16 July 2006

Lovell, Terry. Consuming Fiction. London: Verso, 1987.

Thompson, James. "Jane Austen and History."

Watt, Ian. The Rise of the Novel. Berkeley: University of California Press, 1964.

The issues I intend to explore stem largely from Ian Watt's The Rise of the Novel. In this book, Watt's approach is Marxist, in that he interprets literature using social criteria: he posits that the novel's becoming an accepted literary genre resulted from and reflected the development of a mercantile middle class(Lovell 22). His definition of the novel through the conventions of formal realism, however, does not do justice to what we now naturally group under the heading of novel; Watt limits himself to the then(1950s)-accepted literary cannon and ignores the fact that "The majority of eighteenth century novels were actually written by women"(Lovell 39).

Watt does this, not because he felt that women were not writing fiction, but because what women wrote was not canonized. Women apparently wrote fictional romances, not literature; I will call this work domestic fiction, because it was produced by, and for, a domestic, rather than "literary," audience, and will include the "gothic" and "courtship" novels under this heading. Jane Austen, "having reached the stage enjoyed or endured for a long time now in Shakespeare, Milton, Joyce, and Faulkner studies"(Thompson 22), is the acknowledged mistress of domestic fiction's great house, and will provide a focus for my exploration.

My primary position is identical to Watt's: the novel, as he defines it, resulted from and reflected the values of the new middle-class(including the lower gentry who might accept marriage into mercantile wealth). This, however, implies that the values were new, were replacing another set of values. Through the eighteenth century, even to Fielding, classical Greek values had been accepted as the dominant ethical(and literary) paradigm. The values of the novel, as defined by Watt, came into sharp contrast with these; as the novel gained respect as literature, the values of the novel replaced those of classicism. Since, however, not everything now acknowledged as a novel was then accepted as literature, only the changing values of politically empowered men are reflected in what was called "literature"; Mary Poovey, on the other hand, seems to thinks that "Eighteenth-century woment's fiction as a whole, and especially sentimental fiction with its stress on appropriately feminine feeling, is a conservative institution, replicating and recommending idealized models of behavior"(Thompson 28). My contention is that these new values did not accurately reflect the views of society as a whole, which were more accurately portrayed in domestic fiction, that held classical values.

"The epic's false code of honour, like that of heroic tragedy," writes Watt, "was masculine, bellicose, aristocratic and pagan." What replaced it, in the novel as literature, was "a radically different one in which honour is internal, spiritual, and available without distinction of class or sex to all who had the will to act morally"(240).
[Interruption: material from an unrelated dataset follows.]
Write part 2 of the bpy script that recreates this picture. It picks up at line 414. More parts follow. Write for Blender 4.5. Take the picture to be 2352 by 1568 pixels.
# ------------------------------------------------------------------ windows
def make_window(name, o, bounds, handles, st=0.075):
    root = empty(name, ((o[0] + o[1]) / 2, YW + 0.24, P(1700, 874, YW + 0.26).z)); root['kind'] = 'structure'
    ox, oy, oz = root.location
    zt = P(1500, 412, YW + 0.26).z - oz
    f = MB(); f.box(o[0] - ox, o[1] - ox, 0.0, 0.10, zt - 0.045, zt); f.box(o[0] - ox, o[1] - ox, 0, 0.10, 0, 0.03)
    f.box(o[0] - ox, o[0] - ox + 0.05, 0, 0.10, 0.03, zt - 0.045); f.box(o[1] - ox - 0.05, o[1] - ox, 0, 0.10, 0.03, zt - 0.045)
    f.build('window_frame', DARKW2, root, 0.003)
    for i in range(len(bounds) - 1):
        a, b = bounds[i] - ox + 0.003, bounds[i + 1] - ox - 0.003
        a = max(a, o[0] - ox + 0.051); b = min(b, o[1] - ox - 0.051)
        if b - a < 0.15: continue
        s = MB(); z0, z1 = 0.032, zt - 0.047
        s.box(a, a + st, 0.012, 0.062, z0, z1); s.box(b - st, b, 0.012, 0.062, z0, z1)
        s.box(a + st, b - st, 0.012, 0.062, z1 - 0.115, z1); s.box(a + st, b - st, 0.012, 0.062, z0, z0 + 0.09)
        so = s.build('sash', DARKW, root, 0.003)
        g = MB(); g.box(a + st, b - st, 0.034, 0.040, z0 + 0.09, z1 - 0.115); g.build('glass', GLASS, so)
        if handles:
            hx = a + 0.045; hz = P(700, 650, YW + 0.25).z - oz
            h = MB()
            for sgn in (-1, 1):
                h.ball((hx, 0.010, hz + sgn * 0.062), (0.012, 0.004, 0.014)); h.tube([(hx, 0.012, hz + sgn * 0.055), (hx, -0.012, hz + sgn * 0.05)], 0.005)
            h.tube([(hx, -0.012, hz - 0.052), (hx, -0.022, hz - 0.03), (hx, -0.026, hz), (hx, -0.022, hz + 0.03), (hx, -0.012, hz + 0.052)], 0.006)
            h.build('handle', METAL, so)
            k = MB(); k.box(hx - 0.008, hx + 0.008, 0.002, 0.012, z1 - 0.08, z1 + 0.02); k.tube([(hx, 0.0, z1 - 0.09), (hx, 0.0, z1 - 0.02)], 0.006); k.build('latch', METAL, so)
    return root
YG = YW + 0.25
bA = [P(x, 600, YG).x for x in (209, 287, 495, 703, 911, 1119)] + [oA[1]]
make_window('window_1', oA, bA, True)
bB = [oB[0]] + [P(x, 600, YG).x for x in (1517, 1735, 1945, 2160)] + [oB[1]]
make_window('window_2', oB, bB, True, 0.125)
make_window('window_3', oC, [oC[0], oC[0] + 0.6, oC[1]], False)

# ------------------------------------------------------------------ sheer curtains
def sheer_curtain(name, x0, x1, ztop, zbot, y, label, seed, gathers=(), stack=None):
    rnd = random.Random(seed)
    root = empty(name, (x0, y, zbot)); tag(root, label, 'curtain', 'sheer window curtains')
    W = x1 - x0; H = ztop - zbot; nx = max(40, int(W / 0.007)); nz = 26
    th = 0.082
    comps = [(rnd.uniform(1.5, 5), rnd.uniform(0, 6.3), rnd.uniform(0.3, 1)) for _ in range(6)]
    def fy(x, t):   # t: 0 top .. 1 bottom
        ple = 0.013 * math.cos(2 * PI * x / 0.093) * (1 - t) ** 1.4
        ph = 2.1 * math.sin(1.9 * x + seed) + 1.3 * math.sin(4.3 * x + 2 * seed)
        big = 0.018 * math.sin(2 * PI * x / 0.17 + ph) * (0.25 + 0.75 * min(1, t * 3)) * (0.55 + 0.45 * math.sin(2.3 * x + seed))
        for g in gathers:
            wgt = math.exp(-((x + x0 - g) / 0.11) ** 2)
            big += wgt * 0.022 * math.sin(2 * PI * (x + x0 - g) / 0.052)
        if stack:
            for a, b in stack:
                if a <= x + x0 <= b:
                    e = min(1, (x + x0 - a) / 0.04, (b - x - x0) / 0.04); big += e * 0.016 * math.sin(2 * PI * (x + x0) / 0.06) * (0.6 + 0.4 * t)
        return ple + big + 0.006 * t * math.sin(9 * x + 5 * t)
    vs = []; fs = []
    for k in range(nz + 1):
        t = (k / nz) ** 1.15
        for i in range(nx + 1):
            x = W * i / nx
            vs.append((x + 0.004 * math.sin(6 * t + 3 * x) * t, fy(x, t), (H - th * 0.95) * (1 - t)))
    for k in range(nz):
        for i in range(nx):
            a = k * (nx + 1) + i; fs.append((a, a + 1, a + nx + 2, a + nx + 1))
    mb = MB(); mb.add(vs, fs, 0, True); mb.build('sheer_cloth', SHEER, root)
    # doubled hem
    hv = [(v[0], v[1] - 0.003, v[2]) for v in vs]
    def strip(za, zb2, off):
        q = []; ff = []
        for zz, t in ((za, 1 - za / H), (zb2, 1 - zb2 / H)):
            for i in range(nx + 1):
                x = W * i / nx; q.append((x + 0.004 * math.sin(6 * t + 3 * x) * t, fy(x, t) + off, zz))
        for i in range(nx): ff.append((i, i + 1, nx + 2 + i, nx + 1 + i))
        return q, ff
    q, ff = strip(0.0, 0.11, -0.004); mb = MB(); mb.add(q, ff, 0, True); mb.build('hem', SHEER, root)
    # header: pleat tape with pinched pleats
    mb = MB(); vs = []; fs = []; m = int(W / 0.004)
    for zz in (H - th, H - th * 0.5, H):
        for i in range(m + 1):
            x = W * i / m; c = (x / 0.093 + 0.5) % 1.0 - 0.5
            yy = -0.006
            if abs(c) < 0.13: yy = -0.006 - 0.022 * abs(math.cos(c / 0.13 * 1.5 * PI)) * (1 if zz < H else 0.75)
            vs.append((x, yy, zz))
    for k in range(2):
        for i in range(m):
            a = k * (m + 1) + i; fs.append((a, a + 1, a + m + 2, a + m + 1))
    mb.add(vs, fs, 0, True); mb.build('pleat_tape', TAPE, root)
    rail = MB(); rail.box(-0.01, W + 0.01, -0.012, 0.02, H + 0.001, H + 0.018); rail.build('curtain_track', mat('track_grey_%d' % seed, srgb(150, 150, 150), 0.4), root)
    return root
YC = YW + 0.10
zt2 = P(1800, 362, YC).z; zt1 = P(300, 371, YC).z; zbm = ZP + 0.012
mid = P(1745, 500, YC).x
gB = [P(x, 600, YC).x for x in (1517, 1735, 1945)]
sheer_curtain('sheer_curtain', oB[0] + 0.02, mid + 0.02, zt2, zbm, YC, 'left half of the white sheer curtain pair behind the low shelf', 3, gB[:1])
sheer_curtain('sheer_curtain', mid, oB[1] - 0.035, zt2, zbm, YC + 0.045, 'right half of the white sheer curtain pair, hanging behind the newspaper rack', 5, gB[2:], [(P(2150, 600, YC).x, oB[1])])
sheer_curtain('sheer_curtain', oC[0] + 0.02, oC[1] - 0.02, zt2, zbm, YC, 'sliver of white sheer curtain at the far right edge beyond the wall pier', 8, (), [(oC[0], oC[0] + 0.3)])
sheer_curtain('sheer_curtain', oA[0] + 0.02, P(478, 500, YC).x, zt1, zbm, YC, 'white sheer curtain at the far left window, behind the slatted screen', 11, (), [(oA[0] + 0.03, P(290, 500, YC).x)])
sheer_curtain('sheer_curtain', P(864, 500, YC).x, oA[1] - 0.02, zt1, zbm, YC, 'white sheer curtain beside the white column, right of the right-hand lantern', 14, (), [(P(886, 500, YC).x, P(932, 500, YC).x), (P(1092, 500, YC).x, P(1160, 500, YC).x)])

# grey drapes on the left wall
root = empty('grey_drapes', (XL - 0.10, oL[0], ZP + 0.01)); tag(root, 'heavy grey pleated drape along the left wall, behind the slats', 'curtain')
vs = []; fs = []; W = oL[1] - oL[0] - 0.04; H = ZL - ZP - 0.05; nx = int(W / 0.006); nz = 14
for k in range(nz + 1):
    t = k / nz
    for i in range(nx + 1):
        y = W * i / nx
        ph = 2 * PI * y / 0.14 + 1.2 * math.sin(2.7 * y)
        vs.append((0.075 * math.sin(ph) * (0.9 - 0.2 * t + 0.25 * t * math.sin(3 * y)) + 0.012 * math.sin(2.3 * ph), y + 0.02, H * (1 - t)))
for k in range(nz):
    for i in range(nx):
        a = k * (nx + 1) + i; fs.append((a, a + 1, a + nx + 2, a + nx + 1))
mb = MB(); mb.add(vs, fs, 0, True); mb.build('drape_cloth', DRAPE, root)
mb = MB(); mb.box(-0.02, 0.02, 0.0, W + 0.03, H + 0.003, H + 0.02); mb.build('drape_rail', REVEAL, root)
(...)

I object to this claim on two specific points: "The Antigone," as an example of heroic tragedy, meets the novel's new criterion, while Watt's example of Pamela makes the issue of honor both external and public, and of epic importance.

Watt is, I believe, misrepresenting the diffuse attitudes of ancient Greece, which Plato tried to formulaicly encapsulate and thus distorted. Yes, the issue of honor was paramount; honor, however, is most closely related to self-actualization, to overcoming a situation by realizing and accepting what the situation is and calls for, and acting accordingly.

While I have not yet seen T. Vasudeva Reddy's Jane Austen: The Dialectics of Self-Actualization, and thus cannot comment on what would appear to support my position, the characters of both Elizabeth and Darcy, in Pride and Prejudice, realize their happiness by overcoming the faults which title the book. This realization brings happiness, while in surviving Greek literature it generally causes pain; however, the pain of Greek tragedy is that of the liberation knowledge brings, as is the joy in domestic fiction.

Exploring this ideas within the context assigned may be impossible. The literary critic best known for work with the concept of overcoming is Nietzsche, who has not written anything in the last five years(although I understand he is now into deconstruction). As a major commentator on Greek tragedy(The Birth of Tragedy is his first book), and the principle of overcoming which permeates both that and domestic fiction, however, he is necessary to my argument that while the novel, as defined by Watt, strove to incorporate and present the ideology of the ascendant merchant class and thus also to obliterate the barbaric notions of "honor" coming down from the Greeks, domestic fiction, while working within the moralistic framework of the dominant paradigm, adapted these very notions to its own ends. I will not go on to make the next logical conclusion, however, since it would be that excluding domestic fiction from the cannon caused the fall of Western culture. This, no matter what I believe, truly would be impossible to prove in twenty pages--if it can be proven at all.